DeSantis rolls back independent police oversight

Policy Corner

Florida Gov. Ron DeSantis (R) quietly signed into law two bills that will make it harder for citizens to hold police officers accountable for civil rights violations. 

And at the end of last week, DeSantis ratified House Bill 601 and Senate Bill 184, the former of which prevents independent citizen review boards from scrutinizing misconduct by law enforcement and the latter bars individuals from being within 25 feet of a police officer “engaged in the lawful performance of a legal duty.” This would make filming an incident like the one that cost George Floyd his life more difficult for bystanders witnessing police brutality. 

“They’ll set up these things called citizen review boards, usually in these very-tilted-politically jurisdictions,” DeSantis said during the signing last Friday. “They’ll stack it with activists, and they’ll just start reviewing things and trying to put people under the gun even if there’s no basis to do that.”

“They’re not free to use law enforcement as political piñatas,” DeSantis continued. “They’re not free to create false narratives. They’re not free to try to make it miserable to live or to work in uniform, and these things are highly political.”

Efforts by DeSantis and police officials to undermine such committees seems retaliatory, especially since many of these citizen review boards were formed in the wake of the 2020 protests against police brutality. While these boards have no ability to discipline officers and have little legal authority, they are capable of meticulously reviewing cases of misconduct that are pronounced “closed” by police and sheriff's departments. 

And though HB 601 doesn’t outright ban citizen review, it will allow law enforcement to form their own, new police misconduct boards, which will be constituted on terms favorable to the police.
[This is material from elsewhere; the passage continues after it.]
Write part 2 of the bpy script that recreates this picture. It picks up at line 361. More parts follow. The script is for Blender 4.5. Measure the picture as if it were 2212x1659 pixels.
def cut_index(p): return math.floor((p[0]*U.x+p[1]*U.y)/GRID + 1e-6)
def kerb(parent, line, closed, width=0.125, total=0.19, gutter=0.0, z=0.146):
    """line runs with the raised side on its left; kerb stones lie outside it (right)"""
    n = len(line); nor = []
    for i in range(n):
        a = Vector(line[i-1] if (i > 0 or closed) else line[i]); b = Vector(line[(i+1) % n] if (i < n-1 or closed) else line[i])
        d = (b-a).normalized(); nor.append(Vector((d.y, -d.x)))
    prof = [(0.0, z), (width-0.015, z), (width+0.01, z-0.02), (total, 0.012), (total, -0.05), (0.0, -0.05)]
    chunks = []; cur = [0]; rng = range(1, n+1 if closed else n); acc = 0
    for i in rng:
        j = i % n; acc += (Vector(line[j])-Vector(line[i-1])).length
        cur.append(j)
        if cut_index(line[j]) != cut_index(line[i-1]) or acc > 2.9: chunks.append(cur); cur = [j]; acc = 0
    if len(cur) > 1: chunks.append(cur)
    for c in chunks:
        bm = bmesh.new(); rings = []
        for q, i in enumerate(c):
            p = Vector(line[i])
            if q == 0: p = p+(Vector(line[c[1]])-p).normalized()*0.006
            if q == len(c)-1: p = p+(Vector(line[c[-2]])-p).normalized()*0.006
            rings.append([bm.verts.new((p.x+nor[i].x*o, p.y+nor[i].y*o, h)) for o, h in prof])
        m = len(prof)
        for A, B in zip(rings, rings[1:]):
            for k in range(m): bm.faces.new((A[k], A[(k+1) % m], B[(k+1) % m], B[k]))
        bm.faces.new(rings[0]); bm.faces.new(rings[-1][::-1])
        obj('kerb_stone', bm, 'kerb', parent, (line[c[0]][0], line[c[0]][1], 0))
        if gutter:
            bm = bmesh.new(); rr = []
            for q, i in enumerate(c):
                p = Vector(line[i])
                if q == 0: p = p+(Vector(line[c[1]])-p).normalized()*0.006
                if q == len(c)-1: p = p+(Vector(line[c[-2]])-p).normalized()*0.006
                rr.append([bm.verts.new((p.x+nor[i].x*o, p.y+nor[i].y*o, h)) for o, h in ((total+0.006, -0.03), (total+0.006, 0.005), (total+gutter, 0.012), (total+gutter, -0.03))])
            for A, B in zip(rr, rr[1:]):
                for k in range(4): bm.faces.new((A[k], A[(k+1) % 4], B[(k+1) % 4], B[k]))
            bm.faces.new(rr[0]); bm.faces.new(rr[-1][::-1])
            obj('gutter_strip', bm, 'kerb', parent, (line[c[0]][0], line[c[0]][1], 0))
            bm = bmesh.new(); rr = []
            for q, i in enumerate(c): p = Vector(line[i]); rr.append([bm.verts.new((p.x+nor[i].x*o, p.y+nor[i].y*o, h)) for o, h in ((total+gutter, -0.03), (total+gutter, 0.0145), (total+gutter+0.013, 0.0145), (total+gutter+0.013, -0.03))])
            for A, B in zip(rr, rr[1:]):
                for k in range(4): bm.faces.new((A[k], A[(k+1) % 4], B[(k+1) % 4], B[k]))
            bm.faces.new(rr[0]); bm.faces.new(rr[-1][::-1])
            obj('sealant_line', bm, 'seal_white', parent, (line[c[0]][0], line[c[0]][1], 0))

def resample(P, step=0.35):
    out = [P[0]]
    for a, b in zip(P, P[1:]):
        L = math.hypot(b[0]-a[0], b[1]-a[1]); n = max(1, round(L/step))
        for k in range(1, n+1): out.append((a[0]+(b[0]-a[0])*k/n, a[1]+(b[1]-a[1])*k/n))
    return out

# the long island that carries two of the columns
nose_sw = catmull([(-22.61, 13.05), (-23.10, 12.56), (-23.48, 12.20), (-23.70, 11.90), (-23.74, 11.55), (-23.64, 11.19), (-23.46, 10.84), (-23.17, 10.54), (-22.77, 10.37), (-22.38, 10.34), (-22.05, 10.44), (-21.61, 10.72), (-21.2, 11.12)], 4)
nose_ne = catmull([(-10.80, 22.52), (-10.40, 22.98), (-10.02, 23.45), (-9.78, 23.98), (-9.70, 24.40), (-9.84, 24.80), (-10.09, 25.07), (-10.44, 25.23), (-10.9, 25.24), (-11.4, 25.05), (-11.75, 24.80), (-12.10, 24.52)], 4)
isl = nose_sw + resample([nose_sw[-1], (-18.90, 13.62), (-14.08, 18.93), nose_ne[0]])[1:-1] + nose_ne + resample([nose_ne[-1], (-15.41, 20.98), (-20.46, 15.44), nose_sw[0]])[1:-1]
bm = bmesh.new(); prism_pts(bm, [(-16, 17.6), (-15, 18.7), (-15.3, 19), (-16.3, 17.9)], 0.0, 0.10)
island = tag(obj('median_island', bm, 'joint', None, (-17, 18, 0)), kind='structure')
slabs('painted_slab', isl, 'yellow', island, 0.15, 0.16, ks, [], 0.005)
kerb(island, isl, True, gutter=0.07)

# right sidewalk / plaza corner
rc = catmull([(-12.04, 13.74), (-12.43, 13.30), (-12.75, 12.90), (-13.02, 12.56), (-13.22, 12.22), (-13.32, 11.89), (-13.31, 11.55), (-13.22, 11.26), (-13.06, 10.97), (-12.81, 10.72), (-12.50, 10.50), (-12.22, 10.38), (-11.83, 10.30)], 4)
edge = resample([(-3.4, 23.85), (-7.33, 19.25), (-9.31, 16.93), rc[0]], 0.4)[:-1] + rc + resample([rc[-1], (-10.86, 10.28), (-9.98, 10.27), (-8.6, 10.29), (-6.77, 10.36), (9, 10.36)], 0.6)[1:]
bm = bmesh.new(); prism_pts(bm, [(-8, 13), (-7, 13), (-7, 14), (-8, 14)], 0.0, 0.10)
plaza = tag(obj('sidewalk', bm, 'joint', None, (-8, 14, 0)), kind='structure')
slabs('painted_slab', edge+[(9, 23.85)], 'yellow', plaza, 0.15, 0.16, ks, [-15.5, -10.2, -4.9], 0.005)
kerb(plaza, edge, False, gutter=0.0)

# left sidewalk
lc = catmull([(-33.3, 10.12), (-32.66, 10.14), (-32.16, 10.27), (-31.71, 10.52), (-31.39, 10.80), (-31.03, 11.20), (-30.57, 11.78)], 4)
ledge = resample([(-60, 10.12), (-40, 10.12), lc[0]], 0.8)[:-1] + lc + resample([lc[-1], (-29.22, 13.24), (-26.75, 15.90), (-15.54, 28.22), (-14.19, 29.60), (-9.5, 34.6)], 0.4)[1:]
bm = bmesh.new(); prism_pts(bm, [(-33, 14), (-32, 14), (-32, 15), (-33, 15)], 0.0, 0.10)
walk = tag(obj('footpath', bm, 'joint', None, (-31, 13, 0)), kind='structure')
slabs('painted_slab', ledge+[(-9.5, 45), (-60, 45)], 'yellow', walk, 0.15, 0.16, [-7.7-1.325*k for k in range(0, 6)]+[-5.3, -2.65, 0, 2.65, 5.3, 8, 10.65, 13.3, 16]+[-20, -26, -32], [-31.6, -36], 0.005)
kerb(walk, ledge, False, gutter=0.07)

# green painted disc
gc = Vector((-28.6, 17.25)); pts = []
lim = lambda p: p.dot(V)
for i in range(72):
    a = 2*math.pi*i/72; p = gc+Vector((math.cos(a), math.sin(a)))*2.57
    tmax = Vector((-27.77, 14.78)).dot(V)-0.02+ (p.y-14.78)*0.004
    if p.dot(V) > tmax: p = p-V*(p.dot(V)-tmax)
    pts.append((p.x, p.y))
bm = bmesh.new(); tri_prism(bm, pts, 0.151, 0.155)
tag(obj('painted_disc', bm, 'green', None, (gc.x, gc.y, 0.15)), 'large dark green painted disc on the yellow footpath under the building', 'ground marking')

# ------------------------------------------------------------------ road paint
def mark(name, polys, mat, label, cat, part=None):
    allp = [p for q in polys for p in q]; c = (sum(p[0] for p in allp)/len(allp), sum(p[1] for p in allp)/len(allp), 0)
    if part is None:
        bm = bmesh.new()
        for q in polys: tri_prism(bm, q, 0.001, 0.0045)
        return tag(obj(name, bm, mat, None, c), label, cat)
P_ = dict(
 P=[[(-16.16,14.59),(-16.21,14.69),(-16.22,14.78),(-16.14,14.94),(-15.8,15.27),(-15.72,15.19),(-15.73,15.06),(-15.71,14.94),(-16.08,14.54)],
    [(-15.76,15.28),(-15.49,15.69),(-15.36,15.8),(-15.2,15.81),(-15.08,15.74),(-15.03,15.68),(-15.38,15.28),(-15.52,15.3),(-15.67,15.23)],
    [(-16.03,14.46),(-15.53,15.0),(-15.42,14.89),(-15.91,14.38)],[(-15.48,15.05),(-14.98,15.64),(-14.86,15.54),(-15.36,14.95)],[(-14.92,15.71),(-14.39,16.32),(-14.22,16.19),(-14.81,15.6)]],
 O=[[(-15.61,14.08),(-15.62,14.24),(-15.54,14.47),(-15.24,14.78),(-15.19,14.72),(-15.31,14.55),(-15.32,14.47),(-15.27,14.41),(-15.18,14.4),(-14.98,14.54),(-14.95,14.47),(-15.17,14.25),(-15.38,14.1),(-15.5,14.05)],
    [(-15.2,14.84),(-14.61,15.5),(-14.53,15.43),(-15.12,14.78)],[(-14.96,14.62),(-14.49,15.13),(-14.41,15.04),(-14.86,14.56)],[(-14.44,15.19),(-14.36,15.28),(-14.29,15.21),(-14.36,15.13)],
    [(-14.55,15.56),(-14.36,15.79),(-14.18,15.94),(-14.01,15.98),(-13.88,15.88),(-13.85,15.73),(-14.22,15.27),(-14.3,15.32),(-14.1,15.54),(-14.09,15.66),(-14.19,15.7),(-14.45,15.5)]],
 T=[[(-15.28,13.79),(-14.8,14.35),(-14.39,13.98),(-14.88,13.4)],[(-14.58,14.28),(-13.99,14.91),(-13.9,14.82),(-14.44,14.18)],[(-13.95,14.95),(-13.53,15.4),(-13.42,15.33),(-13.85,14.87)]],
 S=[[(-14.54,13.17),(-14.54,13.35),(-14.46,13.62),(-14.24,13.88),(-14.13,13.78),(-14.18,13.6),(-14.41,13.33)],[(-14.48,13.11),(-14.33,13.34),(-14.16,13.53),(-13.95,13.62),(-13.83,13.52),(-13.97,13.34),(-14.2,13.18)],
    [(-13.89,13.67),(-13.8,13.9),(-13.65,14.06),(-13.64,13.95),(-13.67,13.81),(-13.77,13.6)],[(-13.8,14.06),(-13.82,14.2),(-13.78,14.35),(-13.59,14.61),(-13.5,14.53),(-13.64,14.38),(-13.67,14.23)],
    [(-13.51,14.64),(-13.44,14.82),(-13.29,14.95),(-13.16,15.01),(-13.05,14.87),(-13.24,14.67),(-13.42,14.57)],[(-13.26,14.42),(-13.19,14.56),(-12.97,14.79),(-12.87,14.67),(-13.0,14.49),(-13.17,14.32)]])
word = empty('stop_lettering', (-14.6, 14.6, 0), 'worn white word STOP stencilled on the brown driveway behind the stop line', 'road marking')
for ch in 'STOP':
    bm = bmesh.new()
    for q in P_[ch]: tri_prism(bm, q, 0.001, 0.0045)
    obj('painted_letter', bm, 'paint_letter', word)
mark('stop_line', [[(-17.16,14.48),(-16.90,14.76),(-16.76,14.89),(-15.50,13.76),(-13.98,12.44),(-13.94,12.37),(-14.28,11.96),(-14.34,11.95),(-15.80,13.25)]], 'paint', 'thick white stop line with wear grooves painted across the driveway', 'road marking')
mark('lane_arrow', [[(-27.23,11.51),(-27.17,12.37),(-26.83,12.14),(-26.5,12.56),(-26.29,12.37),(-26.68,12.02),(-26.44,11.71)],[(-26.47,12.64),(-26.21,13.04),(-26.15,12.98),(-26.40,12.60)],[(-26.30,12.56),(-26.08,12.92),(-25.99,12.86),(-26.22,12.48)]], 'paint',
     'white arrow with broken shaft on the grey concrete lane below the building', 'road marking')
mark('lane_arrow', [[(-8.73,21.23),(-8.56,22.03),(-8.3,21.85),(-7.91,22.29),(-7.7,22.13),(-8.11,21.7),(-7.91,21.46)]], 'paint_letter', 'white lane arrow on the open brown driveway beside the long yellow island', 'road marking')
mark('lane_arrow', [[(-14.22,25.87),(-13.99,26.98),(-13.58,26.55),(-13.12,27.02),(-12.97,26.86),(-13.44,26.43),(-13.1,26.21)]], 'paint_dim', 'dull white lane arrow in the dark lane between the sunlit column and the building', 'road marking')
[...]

Whether they replace citizen boards is unclear. 

HB 601 states that these new boards will “review the policies and procedures of his or her office and its subdivisions” and “must be composed of at least three and up to seven members appointed by the sheriff, one of which shall be a retired law enforcement officer.”

While Florida activists maintained that they will continue to utilize citizen review boards regardless of the language in the bill, those within the police bureaucracy view the law as a useful countermeasure. 

Brandon Barclay, the president of the police union Tampa Police Benevolent Association, told the Miami Herald and the Tampa Bay Times that DeSantis’ exploits meant things would not return to “business as usual.”

“[Barclay] said the legislation is a useful step that will encourage more uniformity statewide, instead of the current patchwork of boards which have a range of structures and abilities,” the article states. 

But according to organizers in Florida that have spent the past few years attempting to reform policing in the state, such restructuring was unnecessary. 

“Civilian oversight works,” Michael Sampson, a member of the Jacksonville Community Action Committee, explained to the Florida Phoenix in February when the bill was first announced. 

“Civilian oversight makes it so that officers have to understand that if they do something crazy, it’s going to be the public looking at them … If they take away our right to even have oversight review over what police do, what else are they coming for? This is the stripping of our democratic right to control how our communities are policed.”